Ich schalte mich als Mann dann mal in die MeToo-Debatte ein – nur eine halbgute Idee
Ganz gemütlich sitzt die Runde zusammen. Drei Frauen, ein Mann. Es ist der erste Tag im neuen Jahr. Kuchen, Tee und leise rieseln die Konfetti. Man plaudert über dies, freut sich über das, dann plötzlich der Schwenk zur Aktualität. Sexismus-Debatte, MeToo, was darf man noch, was erlauben Mann? Noch schmeckt die Aprikosenschnitte.

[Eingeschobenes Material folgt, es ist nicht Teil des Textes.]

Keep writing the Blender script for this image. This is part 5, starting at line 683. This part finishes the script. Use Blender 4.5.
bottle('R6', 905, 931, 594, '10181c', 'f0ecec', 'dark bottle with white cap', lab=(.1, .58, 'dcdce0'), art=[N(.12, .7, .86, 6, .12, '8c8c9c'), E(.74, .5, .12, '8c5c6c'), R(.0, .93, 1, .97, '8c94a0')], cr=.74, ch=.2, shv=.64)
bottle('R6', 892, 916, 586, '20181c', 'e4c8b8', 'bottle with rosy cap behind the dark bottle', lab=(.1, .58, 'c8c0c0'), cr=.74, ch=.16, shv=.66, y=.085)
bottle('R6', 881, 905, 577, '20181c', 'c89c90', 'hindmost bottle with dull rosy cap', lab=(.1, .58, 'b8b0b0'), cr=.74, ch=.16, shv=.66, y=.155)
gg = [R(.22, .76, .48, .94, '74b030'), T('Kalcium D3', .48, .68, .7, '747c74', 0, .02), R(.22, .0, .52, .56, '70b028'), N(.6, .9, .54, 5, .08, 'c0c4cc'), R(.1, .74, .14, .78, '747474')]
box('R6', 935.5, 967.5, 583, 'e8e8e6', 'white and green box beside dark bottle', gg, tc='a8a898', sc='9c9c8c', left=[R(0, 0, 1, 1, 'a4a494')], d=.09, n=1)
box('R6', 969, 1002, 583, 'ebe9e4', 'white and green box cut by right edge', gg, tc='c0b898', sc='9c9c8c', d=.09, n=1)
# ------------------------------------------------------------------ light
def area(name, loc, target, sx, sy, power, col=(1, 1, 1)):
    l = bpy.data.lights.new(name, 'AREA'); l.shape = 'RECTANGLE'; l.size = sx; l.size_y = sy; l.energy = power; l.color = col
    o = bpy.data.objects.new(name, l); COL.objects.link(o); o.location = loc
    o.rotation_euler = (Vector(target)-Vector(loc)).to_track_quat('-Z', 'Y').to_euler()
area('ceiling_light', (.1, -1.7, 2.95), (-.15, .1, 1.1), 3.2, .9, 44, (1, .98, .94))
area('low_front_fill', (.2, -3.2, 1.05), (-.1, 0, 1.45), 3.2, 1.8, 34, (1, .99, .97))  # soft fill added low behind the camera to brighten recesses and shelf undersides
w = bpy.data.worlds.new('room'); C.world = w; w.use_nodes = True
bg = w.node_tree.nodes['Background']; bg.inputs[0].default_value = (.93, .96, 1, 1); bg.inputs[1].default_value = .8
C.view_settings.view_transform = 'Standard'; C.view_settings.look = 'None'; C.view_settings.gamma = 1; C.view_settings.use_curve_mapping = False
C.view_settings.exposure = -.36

Der Mann: «Ich bin unsicher. Ab wann wird aus einem Kompliment ein verbaler Übergriff? Wo ist die neue Grenze?» Eine der Frauen fasst es nicht. «Darum geht es doch gar nicht. Solche kleinen Befindlichkeiten sind doch lächerlich.» Die Konfetti freezen in der Luft. Lächerlich? Ich? Der Mann ist empört, die Befindliche ebenso. Die Worte fliegen, die Kuchenstückchen ebenso. Die Eskalation kann nicht mehr abgewendet werden. Noch einmal poltert das 10-Buchstaben-Wörtchen Lächerlich durch den Raum. «Ich habe über mich gesprochen», jault der Mann «und ich über die seit Jahrhunderten unterdrückten Frauen» jammert die Befindliche.

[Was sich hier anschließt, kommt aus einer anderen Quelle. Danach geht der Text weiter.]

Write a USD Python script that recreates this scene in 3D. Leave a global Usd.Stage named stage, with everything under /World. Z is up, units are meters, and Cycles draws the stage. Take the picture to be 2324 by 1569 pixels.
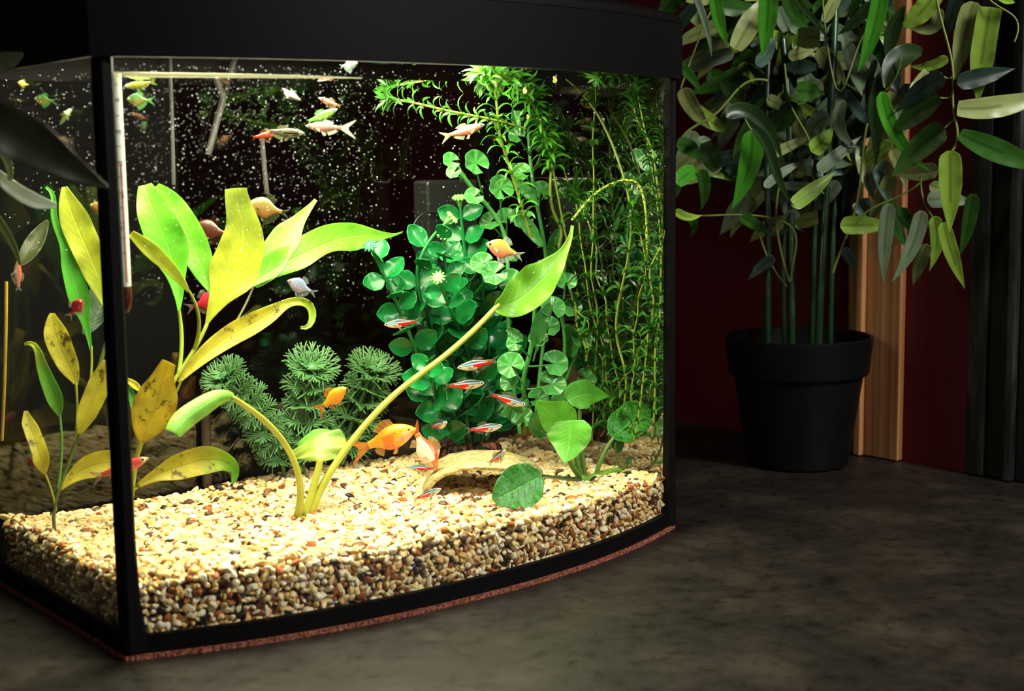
import math
import numpy as np
import trimesh
import usdkit
import meshkit
from pxr import Gf, Sdf, Usd, UsdGeom, UsdLux, UsdShade, Vt

stage = Usd.Stage.CreateInMemory()
UsdGeom.SetStageUpAxis(stage, UsdGeom.Tokens.z)
UsdGeom.SetStageMetersPerUnit(stage, 1.0)
UsdGeom.Xform.Define(stage, "/World")
stage.SetDefaultPrim(stage.GetPrimAtPath("/World"))
UsdGeom.Scope.Define(stage, "/World/Looks")

# ------------------------------------------------------------------ camera, light, exposure
FPX, YAW, PITCH, ROLL = 3242.67957, 0.686722, 0.127827, -0.012675
CAM = np.array([-0.442782, -1.014674, 0.378459])
_fw = np.array([math.sin(YAW) * math.cos(PITCH), math.cos(YAW) * math.cos(PITCH), -math.sin(PITCH)])
_r0 = np.array([math.cos(YAW), -math.sin(YAW), 0.0])
_u0 = np.cross(_r0, _fw)
RIGHT = math.cos(ROLL) * _r0 + math.sin(ROLL) * _u0
UP = -math.sin(ROLL) * _r0 + math.cos(ROLL) * _u0
FWD = _fw
camera = UsdGeom.Camera.Define(stage, "/World/camera")
camera.AddTransformOp().Set(Gf.Matrix4d(*RIGHT, 0, *UP, 0, *(-FWD), 0, *CAM, 1))
camera.CreateHorizontalApertureAttr(36.0)
camera.CreateVerticalApertureAttr(36.0 * 1569 / 2324)
camera.CreateFocalLengthAttr(FPX / 2324 * 36.0)
camera.CreateFStopAttr(7.0)
camera.CreateFocusDistanceAttr(1.42)
camera.CreateClippingRangeAttr(Gf.Vec2f(0.02, 100.0))
camera.CreateExposureAttr(0.0)

ROOM_LIGHT = 10.0      # unseen room light behind the camera, on the tank front, W
BAMBOO_FILL = 85.0     # unseen light added in front of the bamboo to brighten its leaves, W
AMBIENT = 0.012       # what the dim room sends back
TANK_LIGHT = 31.0     # the lamp strip under the hood, W

dome = UsdLux.DomeLight.Define(stage, "/World/room_ambience")
dome.CreateIntensityAttr(AMBIENT)
dome.CreateColorAttr(Gf.Vec3f(1.0, 0.93, 0.82))
lamp = UsdLux.RectLight.Define(stage, "/World/unseen_light")
spot = UsdLux.RectLight.Define(stage, "/World/unseen_light_001")  # unseen fill light added for the bamboo
lamp.CreateWidthAttr(0.5)
lamp.CreateHeightAttr(0.5)
lamp.CreateIntensityAttr(ROOM_LIGHT)
lamp.CreateColorAttr(Gf.Vec3f(1.0, 0.95, 0.88))


def look_at(eye, target):
    z = np.array(eye, float) - np.array(target, float)
    z /= np.linalg.norm(z)
    x = np.cross([0, 0, 1.0], z)
    x = np.array([1.0, 0, 0]) if np.linalg.norm(x) < 1e-6 else x / np.linalg.norm(x)
    y = np.cross(z, x)
    return Gf.Matrix4d(*x, 0, *y, 0, *z, 0, *map(float, eye), 1)


spot.CreateWidthAttr(0.35)
spot.CreateHeightAttr(0.35)
spot.CreateIntensityAttr(BAMBOO_FILL)
spot.CreateColorAttr(Gf.Vec3f(1.0, 0.96, 0.90))
spot.AddTransformOp().Set(look_at((0.98, -1.30, 1.20), (0.93, 0.08, 0.33)))
lamp.AddTransformOp().Set(look_at((0.45, -2.2, 1.25), (0.5, 0.05, 0.2)))

# ------------------------------------------------------------------ geometry of the view
W, D, HG, SAG = 0.60, 0.30, 0.458, 0.057   # tank: width, depth, height of the glass, bow of the front
ZW = 0.4455                               # water level


def ray(px, py):
    return FWD + RIGHT * (px - 1162.0) / FPX - UP * (py - 784.5) / FPX


def at_y(px, py, y):
    d = ray(px, py)
    return CAM + d * (y - CAM[1]) / d[1]


def at_z(px, py, z):
    d = ray(px, py)
    return CAM + d * (z - CAM[2]) / d[2]


def at_x(px, py, x):
    d = ray(px, py)
    return CAM + d * (x - CAM[0]) / d[0]


def at_d(px, py, dist):
    return CAM + ray(px, py) * dist


def front_y(x):
    u = np.clip(np.abs(np.asarray(x, float) - W / 2) / (W / 2), 0, 1)
    return -SAG * (1 - u ** 2.3)


def inside(px, py, y):
    """A point of the tank's inside on the sight line of a pixel, about at depth y."""
    p = at_y(px, py, y)
    if p[0] > W - 0.016:
        p = at_x(px, py, W - 0.016)
    if p[0] < 0.012:
        p = at_x(px, py, 0.012)
    lo = float(front_y(p[0])) + 0.012
    if p[1] < lo:
        p = at_y(px, py, lo)
    if p[1] > D - 0.016:
        p = at_y(px, py, D - 0.016)
    return p


def px_size(p):
    """Metres that one pixel covers at the point p."""
    return float((np.asarray(p) - CAM) @ FWD) / FPX


def within(V):
    """Keeps a plant's points inside the panes."""
    V = np.array(V)
    V[:, 0] = np.clip(V[:, 0], 0.0062, W - 0.0066)
    V[:, 1] = np.clip(V[:, 1], front_y(V[:, 0]) + 0.0072, D - 0.006)
    return V


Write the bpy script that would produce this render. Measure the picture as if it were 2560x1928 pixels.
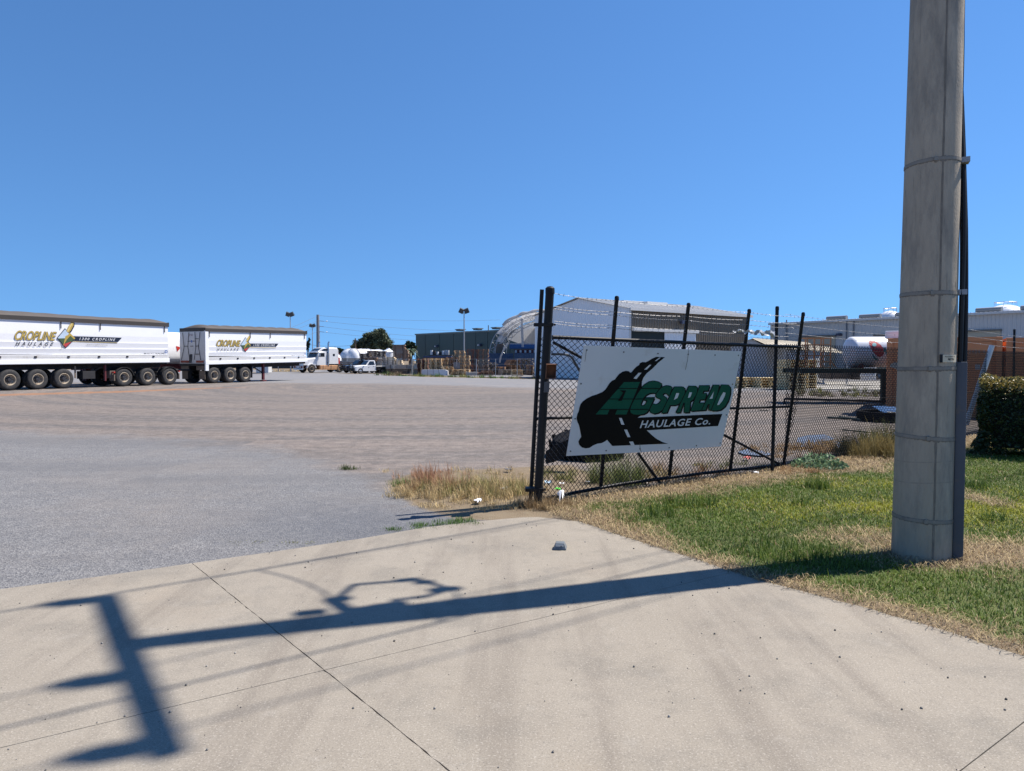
import bpy, math, random
import numpy as np
from mathutils import Vector as V, Matrix

random.seed(7); rng = np.random.default_rng(7)
scn = bpy.context.scene
for o in list(bpy.data.objects): bpy.data.objects.remove(o)
COL = scn.collection
R = math.radians

# ------------------------------------------------------------------ camera, sky, sun, exposure
EYE, FPX, HOR = 1.55, 1778.0, 902.0
PIT = math.atan((964 - HOR) / FPX)
cd = bpy.data.cameras.new('camera'); cam = bpy.data.objects.new('camera', cd); COL.objects.link(cam)
cam.location = (0, 0, EYE); cam.rotation_euler = (math.pi / 2 - PIT, 0, 0)
cd.sensor_width = 36.0; cd.lens = 36.0 * FPX / 2560; cd.clip_start = 0.05; cd.clip_end = 9000
scn.camera = cam

SUN_AZ, SUN_EL = R(70.5), R(56)            # azimuth clockwise from +Y
wd = bpy.data.worlds.new('World'); scn.world = wd; wd.use_nodes = True
wn = wd.node_tree.nodes; bg = wn['Background']
sky = wn.new('ShaderNodeTexSky'); sky.sky_type = 'NISHITA'; sky.sun_disc = False
sky.sun_elevation = SUN_EL; sky.sun_rotation = SUN_AZ
sky.air_density = 1.0; sky.dust_density = 0.0; sky.ozone_density = 4.0; sky.altitude = 0
tcw = wn.new('ShaderNodeTexCoord'); mpw = wn.new('ShaderNodeMapping'); mpw.inputs['Scale'].default_value = (1, 1, 0.75); mpw.inputs['Location'].default_value = (0, 0, 0.14)
wd.node_tree.links.new(tcw.outputs['Generated'], mpw.inputs[0]); wd.node_tree.links.new(mpw.outputs[0], sky.inputs['Vector'])
tintw = wn.new('ShaderNodeMix'); tintw.data_type = 'RGBA'; tintw.blend_type = 'MULTIPLY'; tintw.inputs[0].default_value = 1.0; tintw.inputs[7].default_value = (0.82, 1.22, 1.56, 1)
wd.node_tree.links.new(sky.outputs[0], tintw.inputs[6]); wd.node_tree.links.new(tintw.outputs[2], bg.inputs[0]); bg.inputs[1].default_value = 0.06
sd = bpy.data.lights.new('sun', 'SUN'); sd.energy = 5.0; sd.angle = R(0.53); sd.color = (1.0, 0.93, 0.84)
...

Hat Jaul recht? Oder Jammer? In dieser Debatte kann es gar keine Sieger mehr geben. Die Befindliche greift zum üblichen Weibchen-Mittel, verlässt die Runde, weint, das lasse sie sich nicht bieten. Er ebenso nicht, wettert der Mann und greift zum üblichen Männchen-Mittel, laut, polternd.

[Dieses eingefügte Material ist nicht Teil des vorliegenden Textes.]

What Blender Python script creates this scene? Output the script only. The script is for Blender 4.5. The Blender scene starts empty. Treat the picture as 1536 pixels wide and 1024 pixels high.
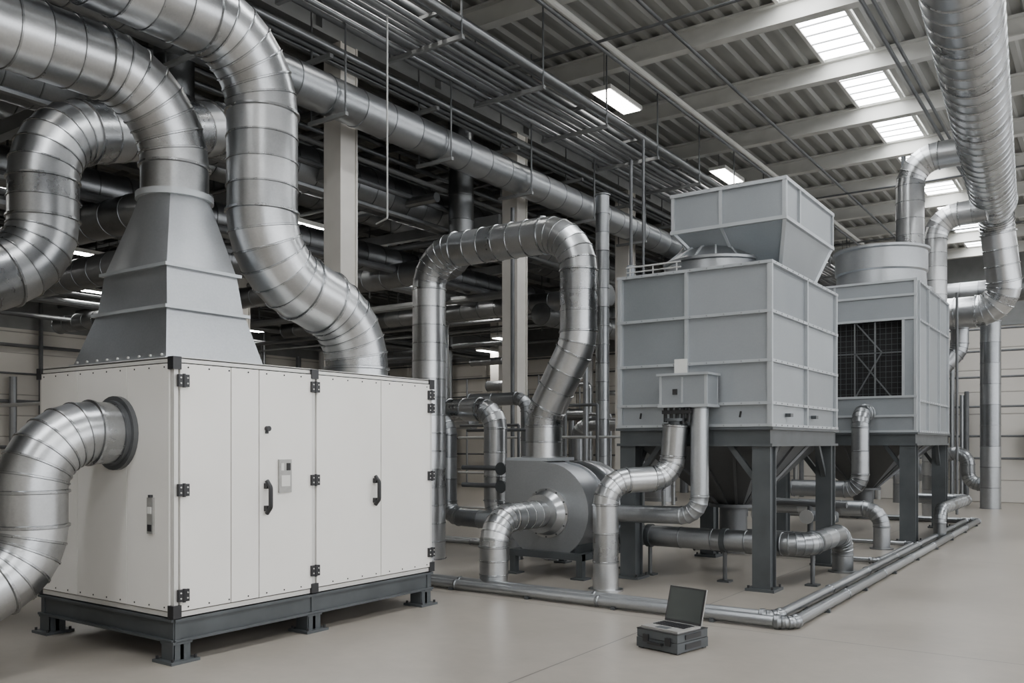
import bpy, math, random
from mathutils import Vector, Matrix
random.seed(7)
V=Vector
# ------------------------------------------------------------------ materials
def newmat(name):
    m=bpy.data.materials.new(name); m.use_nodes=True
    nt=m.node_tree; b=nt.nodes['Principled BSDF']; return m,nt,b
def N(nt,t,**k):
    n=nt.nodes.new(t)
    for a,v in k.items(): setattr(n,a,v)
    return n
def metal(name,c0,c1,metallic=.9,r0=.25,r1=.45,scale=9.,bump=.004,spangle=.10,segw=.62,nw=.28):
    m,nt,b=newmat(name)
    tc=N(nt,'ShaderNodeTexCoord')
    no=N(nt,'ShaderNodeTexNoise'); no.inputs['Scale'].default_value=scale; no.inputs['Detail'].default_value=4
    nt.links.new(tc.outputs['Object'],no.inputs['Vector'])
    nb=N(nt,'ShaderNodeTexNoise'); nb.inputs['Scale'].default_value=3.; nb.inputs['Detail'].default_value=1
    nt.links.new(tc.outputs['Object'],nb.inputs['Vector'])
    vo=N(nt,'ShaderNodeTexVoronoi'); vo.inputs['Scale'].default_value=80
    nt.links.new(tc.outputs['Object'],vo.inputs['Vector'])
    at=N(nt,'ShaderNodeAttribute'); at.attribute_name='seg'
    mx=N(nt,'ShaderNodeMath',operation='MULTIPLY'); mx.inputs[1].default_value=segw
    nt.links.new(at.outputs['Fac'],mx.inputs[0])
    m2=N(nt,'ShaderNodeMath',operation='MULTIPLY_ADD'); m2.inputs[1].default_value=nw
    nt.links.new(no.outputs['Fac'],m2.inputs[0]); nt.links.new(mx.outputs[0],m2.inputs[2])
    sv=N(nt,'ShaderNodeSeparateColor'); nt.links.new(vo.outputs['Color'],sv.inputs[0])
    m3=N(nt,'ShaderNodeMath',operation='MULTIPLY_ADD'); m3.inputs[1].default_value=spangle
    nt.links.new(sv.outputs[0],m3.inputs[0]); nt.links.new(m2.outputs[0],m3.inputs[2])
    cr=N(nt,'ShaderNodeValToRGB'); cr.color_ramp.elements[0].color=(*c0,1); cr.color_ramp.elements[1].color=(*c1,1)
    cr.color_ramp.elements[0].position=.05; cr.color_ramp.elements[1].position=.95
    nt.links.new(m3.outputs[0],cr.inputs['Fac']); nt.links.new(cr.outputs['Color'],b.inputs['Base Color'])
    mr=N(nt,'ShaderNodeMapRange'); mr.inputs['To Min'].default_value=r0; mr.inputs['To Max'].default_value=r1
    ms=N(nt,'ShaderNodeMath',operation='MULTIPLY_ADD'); ms.inputs[1].default_value=.35; nt.links.new(no.outputs['Fac'],ms.inputs[0])
    mt=N(nt,'ShaderNodeMath',operation='MULTIPLY'); mt.inputs[1].default_value=.65; nt.links.new(at.outputs['Fac'],mt.inputs[0]); nt.links.new(mt.outputs[0],ms.inputs[2])
    nt.links.new(ms.outputs[0],mr.inputs['Value']); nt.links.new(mr.outputs[0],b.inputs['Roughness'])
    b.inputs['Metallic'].default_value=metallic
    bp=N(nt,'ShaderNodeBump'); bp.inputs['Strength'].default_value=.3; bp.inputs['Distance'].default_value=bump
    nt.links.new(nb.outputs['Fac'],bp.inputs['Height']); nt.links.new(bp.outputs['Normal'],b.inputs['Normal'])
    return m
def paint(name,c,rough=.5,var=.08,metallic=0.,scale=3.,bump=0.02):
    m,nt,b=newmat(name)
    tc=N(nt,'ShaderNodeTexCoord'); no=N(nt,'ShaderNodeTexNoise'); no.inputs['Scale'].default_value=scale; no.inputs['Detail'].default_value=6
    nt.links.new(tc.outputs['Object'],no.inputs['Vector'])
    cr=N(nt,'ShaderNodeValToRGB')
    cr.color_ramp.elements[0].color=(*[max(0,x*(1-var)) for x in c],1); cr.color_ramp.elements[1].color=(*[min(1,x*(1+var)) for x in c],1)
    cr.color_ramp.elements[0].position=.3; cr.color_ramp.elements[1].position=.7
    nt.links.new(no.outputs['Fac'],cr.inputs['Fac']); nt.links.new(cr.outputs['Color'],b.inputs['Base Color'])
    b.inputs['Roughness'].default_value=rough; b.inputs['Metallic'].default_value=metallic
    bp=N(nt,'ShaderNodeBump'); bp.inputs['Strength'].default_value=bump; bp.inputs['Distance'].default_value=.02
    nt.links.new(no.outputs['Fac'],bp.inputs['Height']); nt.links.new(bp.outputs['Normal'],b.inputs['Normal'])
    return m
def emis(name,c,s):
    m,nt,b=newmat(name); b.inputs['Base Color'].default_value=(.8,.8,.8,1)
    b.inputs['Emission Color'].default_value=(*c,1); b.inputs['Emission Strength'].default_value=s
    return m
M={}
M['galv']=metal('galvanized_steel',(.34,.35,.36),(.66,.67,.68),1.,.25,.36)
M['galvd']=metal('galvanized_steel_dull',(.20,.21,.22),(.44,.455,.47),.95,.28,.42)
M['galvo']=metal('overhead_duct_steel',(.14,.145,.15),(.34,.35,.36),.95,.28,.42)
M['hood']=metal('galvanized_hood_sheet',(.30,.315,.33),(.52,.54,.56),.85,.32,.44,5.,.004,.12)
M['sheet']=metal('zinc_sheet_panel',(.21,.23,.245),(.40,.425,.445),.5,.36,.5,2.5,.004,.05,.5)
M['rib']=paint('zinc_angle_rib',(.46,.485,.505),.42,.06,.5)
M['hopper']=metal('hopper_steel',(.09,.094,.098),(.17,.175,.18),.6,.4,.55)
M['steel']=paint('painted_dark_steel',(.075,.083,.088),.45,.2,.2)
M['pipeD']=paint('dark_pipe',(.12,.125,.13),.45,.2,.4)
M['pipeL']=paint('light_conduit',(.45,.45,.44),.45,.06,.2)
M['white']=paint('cabinet_enamel',(.83,.81,.77),.36,.025,0,2.,.01)
M['alu']=paint('cabinet_frame',(.66,.65,.62),.4,.04,.2)
M['gap']=paint('panel_gasket',(.03,.03,.03),.8)
M['black']=paint('black_plastic',(.018,.018,.02),.4)
M['label']=paint('label_plate',(.36,.355,.34),.4,.1,.3,20.)
M['paper']=paint('paper_tag',(.66,.66,.63),.7)
M['col']=paint('column_paint',(.64,.615,.57),.55,.05)
M['beam']=paint('roof_beam_paint',(.54,.535,.505),.55,.05)
M['beamd']=paint('girder_paint',(.18,.185,.185),.55,.1)
M['screen']=paint('laptop_screen',(.04,.048,.045),.22)
M['mesh']=paint('recess_shade_black',(.010,.010,.011),.6)  # near-black colour standing in for shade inside the louver recess
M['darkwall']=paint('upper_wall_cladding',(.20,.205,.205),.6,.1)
M['sky']=emis('skylight_glazing',(.96,.98,1.),18.)
M['lamp']=emis('lamp_diffuser',(1.,.975,.93),20.)
M['lamp2']=emis('bay_lamp_diffuser',(1.,.975,.93),40.)
M['deck']=paint('roof_deck',(.32,.32,.30),.5,.06,.3,1.)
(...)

Als die Konfetti wieder rieseln, die Teelöffelchen wieder klirren, schimmert die Erkenntnis durch; die MeToo-Debatte war dringend nötig, aber sie treibt willkürliche Stilblüten und wenn die Frauen nun zu den gleichen Mitteln greifen, die sie den Männern vorwerfen, dann wird die ganze Liebesmüh umsonst sein. Much ado about nothing. Wie schon Shakespeare wusste. Aber der Rest ist nicht Schweigen, sondern eine Gegen-Empörung. Einem Mann, der von seiner eigenen Unsicherheit spricht, Lächerlichkeit entgegen zu schleudern, ist nämlich auch ein Übergriff.